犬の喧嘩を止めるときにやってはいけないこと
突然のことで飼い主の側が冷静さを失うと、その様子が犬にも伝わり、なおさら激しく威嚇したり噛みついたりすることもありますので気を付けてください。
高い声で制止しようとすること
犬たちはもともと甲高い声を聴くと興奮します。しつけの際も高い声より低く落ち着いた声で行う方が犬自身も落ち着いて言うことを聞くようになります。喧嘩によってただでさえ興奮しているところに高い声では全く制止にならないどころか、余計に高ぶらせてしまう可能性があるので、特に女性の場合は注意が必要です。
首輪をつかむこと
犬同士を引き離そうと首輪をつかんで引っ張ったりすると、犬は余計に興奮します。喧嘩をしているときはとにかくパニック状態なので、どんなに普段聞き分けの良い子でも人の言葉が聞こえなくなっているものです。首を引っ張られてさらに怒りに火がついてしまう場合があります。

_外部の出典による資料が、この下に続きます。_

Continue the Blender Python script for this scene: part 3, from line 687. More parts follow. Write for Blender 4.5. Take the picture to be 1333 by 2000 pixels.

首輪をつかもうとした手に噛む可能性もゼロではないので、取っ組み合いが始まってしまったら、下手に手を出さない方が良いでしょう。
まとめ
犬同士の喧嘩については、とにかく「喧嘩をさせないようにコントロールする」ことが大切です。犬同士のコミュニケーションが苦手な子を無理にドッグランで他の犬と遊ばせようとしたり、大好きなおもちゃを独り占めしたい子に他の犬と競わせるようにボール投げをしたりすることは、相手を威嚇する行動を促しているようなものです。
よく犬を観察して、威嚇を始めないように遊びをコントロールしたり、いざ唸り始めたらその場を離れたりするなどして、喧嘩に発展しないように飼い主がうまく調整をしてあげることが大切ですね。